The World Christian Database, instead of using theological definitions, applies social-scientific categories to “wider evangelicalism,” and estimates there are 937 million Evangelicals worldwide—nearly one in eight people on Earth.

While Operation World and the World Christian Database employ different approaches, both reach the same overarching conclusion: evangelicalism is no longer centered in the West.

Mandryk notes that by around 1980, Evangelicals had already become a majority in the Global South. Today, 70% of the world’s population is born into a reality where evangelicalism is predominantly African, Asian, and Latin American.

“The stereotypes that dominate headlines — white, Western, English-speaking, politically conservative — are not what evangelicalism looks like globally,” he said. “Evangelicals are Zulu, Chinese, Brazilian, Filipino. And that diversity is something to celebrate.”

Zurlo’s data reinforces this point, revealing that in her broadest definition, 47% of evangelicals are in Africa, 26% in Asia, and only 11% in North America. She states that the country with the largest evangelical population is no longer the United States but China.

“It’s not people who look like me who should be defining the identity markers of Evangelical belief and practice,” Zurlo said. “It’s Asians, Africans, Latin Americans, and islanders who now represent the demographic center of the movement.”

Mandryk shares this perspective, emphasizing that the diversity within evangelicalism mirrors that of the global Church. “The body of Christ is incredibly diverse,” he said. “Evangelicalism is equally diverse in geography, theology and practice. That is something to embrace.”

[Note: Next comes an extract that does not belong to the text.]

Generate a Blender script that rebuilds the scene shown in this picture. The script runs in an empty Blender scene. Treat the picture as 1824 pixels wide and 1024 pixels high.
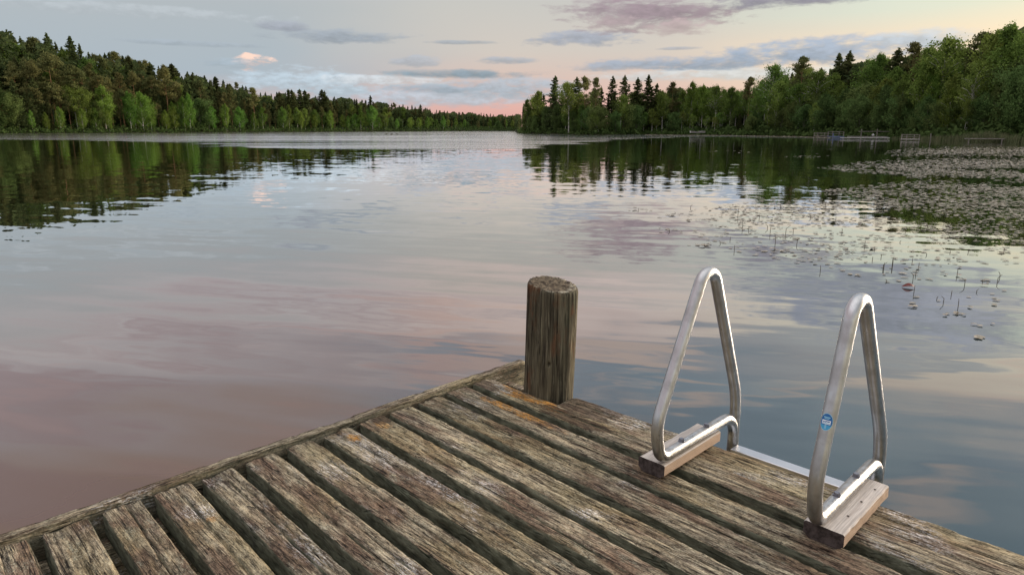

When asked about the number of evangelicals, Zurlo estimates it ranges between 393 million and 937 million, depending on how the term is defined. She admits that the wide range may be unsatisfying, but it reflects the reality of a movement that resists simple categorization.

For Mandryk, the precise number is less important than what the diversity represents. “All of these numbers are just attempts by researchers to describe what God is actually doing on the ground,” he said.

Both agree that evangelicalism should be seen less as a fixed category and more as a dynamic, global family united by shared qualities rather than rigid definitions. “Global evangelicalism is more diverse than you think,” Zurlo concluded. “And yet we can all find our place in it. That’s its strength, not its weakness.”